Updated On: 02 July, 2023 08:15 AM IST | Mumbai | Sucheta Chakraborty
An author and canine behaviourist’s women-driven project is emphasising the need for slow building, natural construction and vernacular architecture

The pole at the centre is a compass used to measure radius to get a circular building. Pangal says the team had to figure all this out on their own
"A lot of beauty in the world is rooted in a lot of pain,” author, canine behaviour and myotherapist Sindhoor Pangal, who lost her husband about two-and-a-half years ago just before the second lockdown, tells us. “We were very close and I was completely heartbroken. He and I were college sweethearts and after his loss, I could not handle the city at all. We had memories that we had built in every part of it. I wanted to leave. I was looking for a place to heal.” It was around this time that Pangal bought a farmland outside Bengaluru with the intent of building a mud house. While the idea of a mud construction aligned with her eco-conscious lifestyle, there was also something restorative about the process of working with mud. “A mud structure combined my philosophy with my need of the hour. I had to do something creative because grief is so all-consuming that you have to do creative things to learn to carry that grief,” she says. The architects at design firm Masons Ink, who laid out the initial design, too understood this need. “This was not just a house; this was a journey into a new life for me.”

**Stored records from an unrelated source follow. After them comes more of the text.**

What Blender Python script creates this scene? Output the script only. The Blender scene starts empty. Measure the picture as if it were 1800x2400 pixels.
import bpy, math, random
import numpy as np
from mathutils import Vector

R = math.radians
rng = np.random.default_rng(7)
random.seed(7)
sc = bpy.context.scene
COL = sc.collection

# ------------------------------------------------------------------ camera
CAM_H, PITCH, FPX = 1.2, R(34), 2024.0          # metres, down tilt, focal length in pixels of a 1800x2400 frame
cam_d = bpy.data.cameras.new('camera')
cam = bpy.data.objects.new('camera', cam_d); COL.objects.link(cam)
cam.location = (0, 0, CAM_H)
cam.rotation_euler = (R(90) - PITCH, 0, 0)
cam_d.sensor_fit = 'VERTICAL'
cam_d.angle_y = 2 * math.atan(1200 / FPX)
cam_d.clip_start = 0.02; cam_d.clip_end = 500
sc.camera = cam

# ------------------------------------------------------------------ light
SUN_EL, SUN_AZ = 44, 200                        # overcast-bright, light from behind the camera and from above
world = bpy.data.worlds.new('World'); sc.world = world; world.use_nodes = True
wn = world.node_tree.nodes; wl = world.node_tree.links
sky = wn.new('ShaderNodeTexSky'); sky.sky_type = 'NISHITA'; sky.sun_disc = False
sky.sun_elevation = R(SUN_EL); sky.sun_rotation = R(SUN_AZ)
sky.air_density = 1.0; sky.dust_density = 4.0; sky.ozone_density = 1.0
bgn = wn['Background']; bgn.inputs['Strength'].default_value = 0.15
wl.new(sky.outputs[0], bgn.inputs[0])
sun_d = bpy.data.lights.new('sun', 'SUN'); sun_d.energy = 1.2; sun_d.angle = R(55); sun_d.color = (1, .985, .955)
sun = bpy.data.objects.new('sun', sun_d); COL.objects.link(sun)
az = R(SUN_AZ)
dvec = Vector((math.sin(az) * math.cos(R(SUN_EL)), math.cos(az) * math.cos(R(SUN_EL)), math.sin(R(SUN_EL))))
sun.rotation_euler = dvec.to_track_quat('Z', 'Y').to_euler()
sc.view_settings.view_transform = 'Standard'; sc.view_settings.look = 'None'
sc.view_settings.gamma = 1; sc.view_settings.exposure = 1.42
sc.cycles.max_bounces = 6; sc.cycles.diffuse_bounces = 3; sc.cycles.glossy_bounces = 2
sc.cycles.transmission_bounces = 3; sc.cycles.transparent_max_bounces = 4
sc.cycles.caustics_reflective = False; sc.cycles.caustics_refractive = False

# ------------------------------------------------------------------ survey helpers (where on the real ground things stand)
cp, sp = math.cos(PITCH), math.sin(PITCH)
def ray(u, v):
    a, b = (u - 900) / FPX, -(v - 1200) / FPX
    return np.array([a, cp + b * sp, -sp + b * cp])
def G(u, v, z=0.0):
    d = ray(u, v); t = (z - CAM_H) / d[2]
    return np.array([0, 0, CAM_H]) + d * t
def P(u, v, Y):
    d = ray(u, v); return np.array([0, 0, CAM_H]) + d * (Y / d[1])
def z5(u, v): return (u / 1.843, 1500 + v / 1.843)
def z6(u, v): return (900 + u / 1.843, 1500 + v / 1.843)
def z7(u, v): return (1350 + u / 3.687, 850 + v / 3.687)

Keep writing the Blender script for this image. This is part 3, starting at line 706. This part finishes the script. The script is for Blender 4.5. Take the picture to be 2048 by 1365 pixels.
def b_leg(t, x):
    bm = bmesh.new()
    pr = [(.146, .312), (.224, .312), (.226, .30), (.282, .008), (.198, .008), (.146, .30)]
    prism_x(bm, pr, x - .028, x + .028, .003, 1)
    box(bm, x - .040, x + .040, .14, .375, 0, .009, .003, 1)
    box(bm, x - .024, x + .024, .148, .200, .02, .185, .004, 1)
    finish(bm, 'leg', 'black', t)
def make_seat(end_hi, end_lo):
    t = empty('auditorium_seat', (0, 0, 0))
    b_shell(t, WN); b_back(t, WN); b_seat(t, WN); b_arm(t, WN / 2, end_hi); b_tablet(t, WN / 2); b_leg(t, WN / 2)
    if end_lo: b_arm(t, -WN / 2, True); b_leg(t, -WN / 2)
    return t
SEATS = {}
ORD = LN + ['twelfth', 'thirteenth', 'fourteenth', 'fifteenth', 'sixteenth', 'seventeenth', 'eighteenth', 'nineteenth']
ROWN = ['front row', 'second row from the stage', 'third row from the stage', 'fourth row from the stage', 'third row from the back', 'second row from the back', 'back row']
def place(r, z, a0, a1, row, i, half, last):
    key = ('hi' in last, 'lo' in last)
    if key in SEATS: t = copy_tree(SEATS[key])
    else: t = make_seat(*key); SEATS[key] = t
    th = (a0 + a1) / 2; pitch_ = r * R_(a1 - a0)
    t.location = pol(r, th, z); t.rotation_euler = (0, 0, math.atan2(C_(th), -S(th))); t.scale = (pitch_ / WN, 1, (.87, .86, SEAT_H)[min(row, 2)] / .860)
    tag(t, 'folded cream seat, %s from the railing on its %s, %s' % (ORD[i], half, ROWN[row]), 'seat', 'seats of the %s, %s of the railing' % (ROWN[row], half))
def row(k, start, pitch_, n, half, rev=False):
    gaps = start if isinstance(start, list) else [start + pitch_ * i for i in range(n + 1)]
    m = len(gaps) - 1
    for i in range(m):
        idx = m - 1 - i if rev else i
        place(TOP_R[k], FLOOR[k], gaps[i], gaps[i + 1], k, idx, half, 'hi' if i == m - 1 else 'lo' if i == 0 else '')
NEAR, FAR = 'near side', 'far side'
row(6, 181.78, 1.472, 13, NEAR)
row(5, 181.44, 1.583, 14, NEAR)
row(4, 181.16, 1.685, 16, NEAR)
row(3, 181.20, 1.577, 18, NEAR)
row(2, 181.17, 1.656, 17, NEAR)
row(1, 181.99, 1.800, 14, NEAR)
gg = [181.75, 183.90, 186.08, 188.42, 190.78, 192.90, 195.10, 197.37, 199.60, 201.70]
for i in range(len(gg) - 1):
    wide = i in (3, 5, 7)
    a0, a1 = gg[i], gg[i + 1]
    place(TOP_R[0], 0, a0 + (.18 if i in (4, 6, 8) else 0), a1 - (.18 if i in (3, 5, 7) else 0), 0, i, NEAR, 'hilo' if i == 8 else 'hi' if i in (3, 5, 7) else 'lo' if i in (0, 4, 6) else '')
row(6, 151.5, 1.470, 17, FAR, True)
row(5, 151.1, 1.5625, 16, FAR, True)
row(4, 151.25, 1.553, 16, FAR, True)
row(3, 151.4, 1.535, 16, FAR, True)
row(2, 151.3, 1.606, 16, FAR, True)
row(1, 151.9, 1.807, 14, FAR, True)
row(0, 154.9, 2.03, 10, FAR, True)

The early reliance on architects stemmed from the fact that there are few contractors who can build with natural materials, shares Pangal. This is because there is little knowledge and information available on vernacular architecture. Starting out with the objective to hire a group of women and teach them how to build with natural materials for this project titled The Hobbit House, Pangal says she was fortunate to find passionate participants like Oviya, co-founder of Da India, a design initiative that harmonises the mastery of native crafts with an artistic vision.